▶ **Task requirements**
Read the listing below and copy out every line that holds "objects".

▶ **Dataset extract**
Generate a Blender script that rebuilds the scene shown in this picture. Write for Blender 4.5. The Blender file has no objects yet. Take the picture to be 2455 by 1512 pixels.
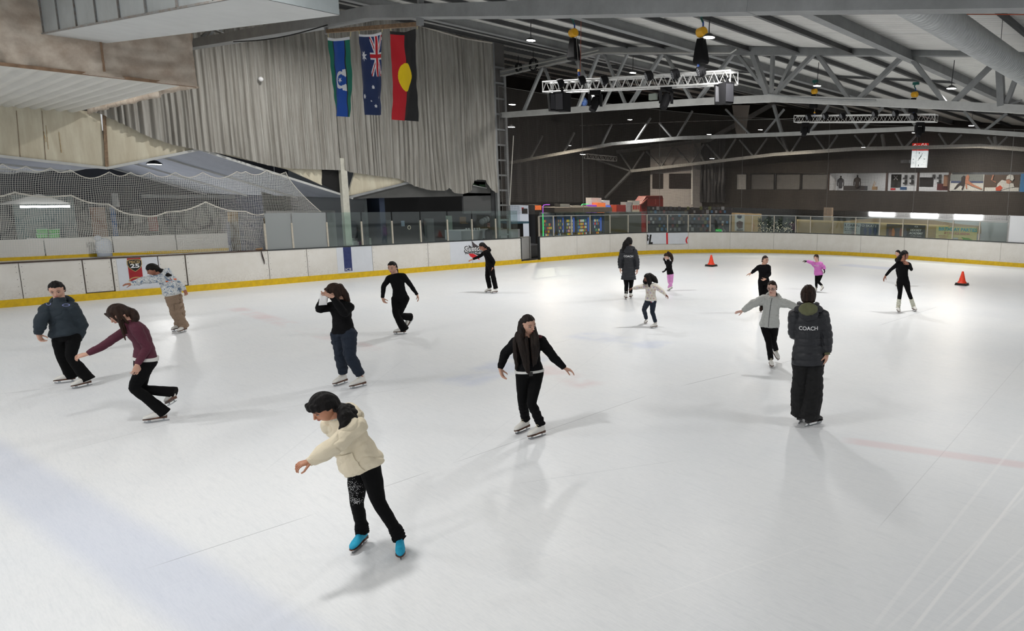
import bpy, bmesh, math, random
from mathutils import Vector, Matrix, noise
from mathutils.bvhtree import BVHTree
random.seed(7)
PI = math.pi
sc = bpy.context.scene
COL = sc.collection
# ------------------------------------------------------------------ camera, world, exposure
F_PX, PX, PY, YAW, PITCH, ROLL, CH = 1617.47, 1712.68, 735.0, 0.643534, 0.163951, -0.0159264, 3.058
W_IM, H_IM = 2455.0, 1512.0
fw = Vector((-math.sin(YAW)*math.cos(PITCH), math.cos(YAW)*math.cos(PITCH), -math.sin(PITCH)))
r0 = Vector((math.cos(YAW), math.sin(YAW), 0)); d0 = -(r0.cross(fw))
cr, sr = math.cos(ROLL), math.sin(ROLL)
CR = r0*cr + d0*sr; CD = d0*cr - r0*sr
cam_d = bpy.data.cameras.new('camera'); cam = bpy.data.objects.new('camera', cam_d); COL.objects.link(cam)
cam.matrix_world = Matrix(((CR.x, -CD.x, -fw.x, 0), (CR.y, -CD.y, -fw.y, 0), (CR.z, -CD.z, -fw.z, CH), (0, 0, 0, 1)))
cam_d.sensor_fit = 'HORIZONTAL'; cam_d.sensor_width = 36.0; cam_d.lens = 36.0*F_PX/W_IM
cam_d.shift_x = (W_IM/2 - PX)/W_IM; cam_d.shift_y = (PY - H_IM/2)/W_IM
cam_d.clip_start = 0.1; cam_d.clip_end = 300
sc.camera = cam
sc.view_settings.view_transform = 'Standard'; sc.view_settings.look = 'None'
sc.view_settings.exposure = 0.14; sc.view_settings.gamma = 1.0; sc.view_settings.use_curve_mapping = False
sc.cycles.use_denoising = True; sc.cycles.use_adaptive_sampling = True; sc.cycles.adaptive_threshold = 0.08; sc.cycles.adaptive_min_samples = 16
sc.cycles.max_bounces = 5; sc.cycles.diffuse_bounces = 2; sc.cycles.glossy_bounces = 2; sc.cycles.transparent_max_bounces = 10
sc.cycles.sample_clamp_indirect = 4.0; sc.cycles.caustics_reflective = False; sc.cycles.caustics_refractive = False
wd = bpy.data.worlds.new('world'); sc.world = wd; wd.use_nodes = True
wd.node_tree.nodes['Background'].inputs[0].default_value = (0.95, 0.97, 1.0, 1)
wd.node_tree.nodes['Background'].inputs[1].default_value = 0.55

def ray(x, y): return fw + CR*((x-PX)/F_PX) + CD*((y-PY)/F_PX)
EYE = Vector((0, 0, CH))
def onX(x, y, X): v = ray(x, y); return EYE + v*(X/v.x)
def onY(x, y, Y): v = ray(x, y); return EYE + v*(Y/v.y)
def onZ(x, y, Z=0.0): v = ray(x, y); return EYE + v*((Z-CH)/v.z)

def roof_z(X): return 9.1 - 0.13*(X + 24.4)
# ------------------------------------------------------------------ materials
def lin(c):
    c = c/255.0
    return c/12.92 if c <= 0.04045 else ((c+0.055)/1.055)**2.4
def rgb(t): return (lin(t[0]), lin(t[1]), lin(t[2]), 1)
MATS = {}
def mat(name, c, rough=0.6, metal=0.0, var=0.0, vscale=3.0, vstretch=(1, 1, 1), c2=None, bump=0.0, bscale=40.0, emit=None, spec=0.5):
    if name in MATS: return MATS[name]
    m = bpy.data.materials.new(name); m.use_nodes = True; nt = m.node_tree; b = nt.nodes['Principled BSDF']
    b.inputs['Base Color'].default_value = rgb(c); b.inputs['Roughness'].default_value = rough; b.inputs['Metallic'].default_value = metal
    b.inputs['Specular IOR Level'].default_value = spec
    if var or bump:
        tc = nt.nodes.new('ShaderNodeTexCoord'); mp = nt.nodes.new('ShaderNodeMapping'); mp.inputs['Scale'].default_value = vstretch
        nt.links.new(tc.outputs['Object'], mp.inputs[0])
    if var:
        n = nt.nodes.new('ShaderNodeTexNoise'); n.inputs['Scale'].default_value = vscale; n.inputs['Detail'].default_value = 6
        n.inputs['Roughness'].default_value = 0.65
        nt.links.new(mp.outputs[0], n.inputs['Vector'])
        r = nt.nodes.new('ShaderNodeValToRGB'); r.color_ramp.elements[0].position = 0.35; r.color_ramp.elements[1].position = 0.65
        k2 = rgb(c2) if c2 else tuple(v*(1-var) for v in rgb(c)[:3]) + (1,)
        r.color_ramp.elements[0].color = k2; r.color_ramp.elements[1].color = rgb(c)
        nt.links.new(n.outputs['Fac'], r.inputs[0]); nt.links.new(r.outputs[0], b.inputs['Base Color'])
    if bump:
        n2 = nt.nodes.new('ShaderNodeTexNoise'); n2.inputs['Scale'].default_value = bscale; n2.inputs['Detail'].default_value = 4
        nt.links.new(mp.outputs[0], n2.inputs['Vector'])
        bp = nt.nodes.new('ShaderNodeBump'); bp.inputs['Strength'].default_value = bump; bp.inputs['Distance'].default_value = 0.01
        nt.links.new(n2.outputs['Fac'], bp.inputs['Height']); nt.links.new(bp.outputs[0], b.inputs['Normal'])
    if emit:
        b.inputs['Emission Color'].default_value = rgb(emit[0]); b.inputs['Emission Strength'].default_value = emit[1]
    MATS[name] = m
    return m
def glass_mat(name, tint, alpha, rough=0.02, refl=0.06):
    m = bpy.data.materials.new(name); m.use_nodes = True; nt = m.node_tree
    for n in list(nt.nodes): nt.nodes.remove(n)
    o = nt.nodes.new('ShaderNodeOutputMaterial'); t = nt.nodes.new('ShaderNodeBsdfTransparent'); t.inputs[0].default_value = rgb(tint)
    g = nt.nodes.new('ShaderNodeBsdfGlossy'); g.inputs['Roughness'].default_value = rough; g.inputs['Color'].default_value = (1, 1, 1, 1)
    d = nt.nodes.new('ShaderNodeBsdfDiffuse'); d.inputs[0].default_value = (0.5, 0.53, 0.53, 1)
    m1 = nt.nodes.new('ShaderNodeMixShader'); m1.inputs[0].default_value = alpha
    m2 = nt.nodes.new('ShaderNodeMixShader'); m2.inputs[0].default_value = refl
    nt.links.new(t.outputs[0], m1.inputs[1]); nt.links.new(d.outputs[0], m1.inputs[2])
    nt.links.new(m1.outputs[0], m2.inputs[1]); nt.links.new(g.outputs[0], m2.inputs[2]); nt.links.new(m2.outputs[0], o.inputs[0])
    MATS[name] = m; return m
def net_mat(name, c, cell, wire, alpha=1.0):
    """twine mesh: opaque threads on a UV grid measured in metres, nothing between them"""
    m = bpy.data.materials.new(name); m.use_nodes = True; nt = m.node_tree; b = nt.nodes['Principled BSDF']
    b.inputs['Base Color'].default_value = rgb(c); b.inputs['Roughness'].default_value = 0.9
    uv = nt.nodes.new('ShaderNodeUVMap'); sp = nt.nodes.new('ShaderNodeSeparateXYZ'); nt.links.new(uv.outputs[0], sp.inputs[0])
    outs = []
    for ax in (0, 1):
        a = nt.nodes.new('ShaderNodeMath'); a.operation = 'DIVIDE'; a.inputs[1].default_value = cell; nt.links.new(sp.outputs[ax], a.inputs[0])
        f = nt.nodes.new('ShaderNodeMath'); f.operation = 'FRACT'; nt.links.new(a.outputs[0], f.inputs[0])
        l = nt.nodes.new('ShaderNodeMath'); l.operation = 'LESS_THAN'; l.inputs[1].default_value = wire/cell; nt.links.new(f.outputs[0], l.inputs[0])
        outs.append(l)
    mx = nt.nodes.new('ShaderNodeMath'); mx.operation = 'MAXIMUM'; nt.links.new(outs[0].outputs[0], mx.inputs[0]); nt.links.new(outs[1].outputs[0], mx.inputs[1])
    ml = nt.nodes.new('ShaderNodeMath'); ml.operation = 'MULTIPLY'; ml.inputs[1].default_value = alpha; nt.links.new(mx.outputs[0], ml.inputs[0])
    nt.links.new(ml.outputs[0], b.inputs['Alpha'])
    MATS[name] = m; return m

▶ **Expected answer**
Generate a Blender script that rebuilds the scene shown in this picture. Write for Blender 4.5. The Blender file has no objects yet. Take the picture to be 2455 by 1512 pixels.
cam_d = bpy.data.cameras.new('camera'); cam = bpy.data.objects.new('camera', cam_d); COL.objects.link(cam)